Now they are contending on the golf course.

From the elegantly manicured pastures of America to rough-hewn links of the British Isles, technology and tradition are vying for preeminence.

And so far, technology has the upper hand.

A series of recent design breakthroughs in both clubs and balls - some of them highly controversial - has enabled golfers to hit farther and farther. Some courses are looking tame, anachronistic even, when exposed to the power of the new giant hitters.

Even the Royal St. George's, where the British Open started Thursday, has added 250 yards to try to hold off the charge. But this venue has another, better equalizer. On the rugged British "links" courses, with their treeless fairways, coastal gusts, and knee-high fescue, nature becomes tradition's ally.

"The UK Open is always one of the toughest tests around because of the courses that are played on," says Stewart McDougall of the Royal and Ancient Golf Club, which governs the game outside the United States and which organizes the British Open. "The courses are different from a lot of the American courses.

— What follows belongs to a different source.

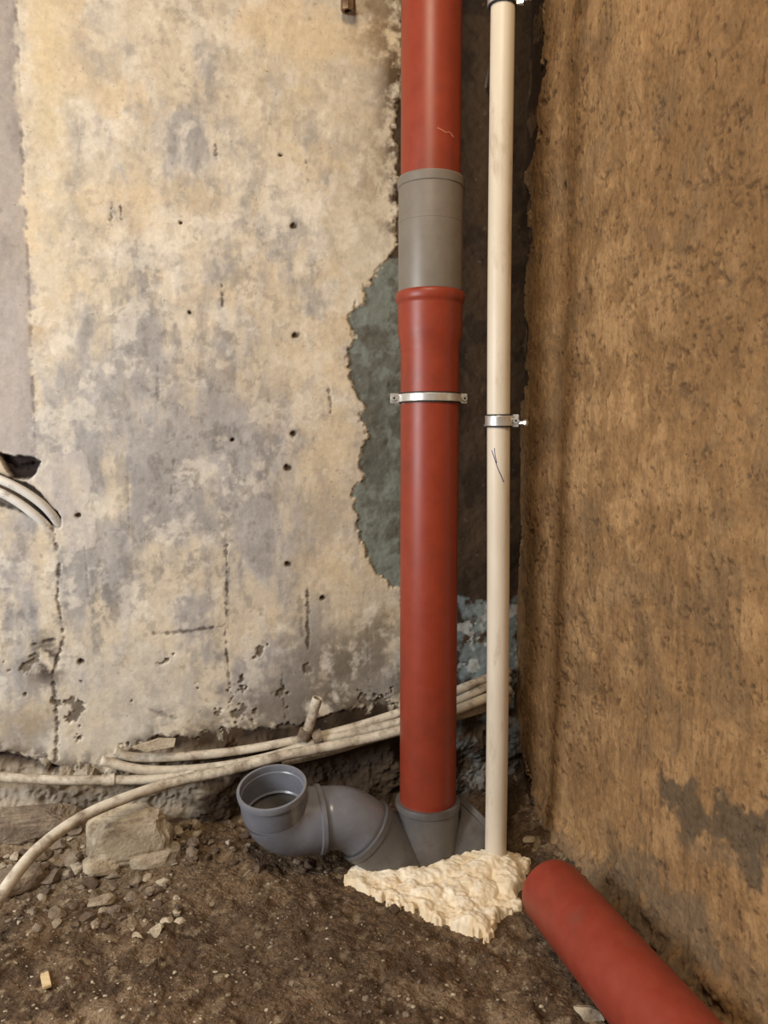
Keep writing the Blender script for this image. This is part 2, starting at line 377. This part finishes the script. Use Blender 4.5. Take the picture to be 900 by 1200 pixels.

"They are designed to make it an overall test of golf that makes you go through the whole armory, not just long driving and not just pitching and putting," he adds from the venue for this year's 132nd British Open championship, near Sandwich, in southeast England.

Nature has certainly been the deciding factor in recent British Opens. The course at Carnoustie in 1999 was so savage, with the narrowest of fairways and the deepest of rough, that it was nicknamed "Car-nasty".

Last year, at Muirfield, some of the roughest weather the tournament has ever seen blew in from the North Sea and blew away the best. Tiger Woods, the world's number one, recorded the worst round of his professional career.

Woods was gracious about the weather that day, but is less so when discussing the issue of advances in technology. A golfing natural with one of the longest drives in the game, Woods has seen his advantage disappear as new designs help the rest of the field catch up.

Lightweight titanium drivers, graphite shafts, and solid-core balls are revolutionizing the sport. Club heads are fatter and broader, with a larger "sweet spot." And in one hugely controversial development, some drivers are purportedly being crafted with "springy" faces that compress when they strike the ball and trampoline back into place as they propel it, greatly increasing the distance the ball travels.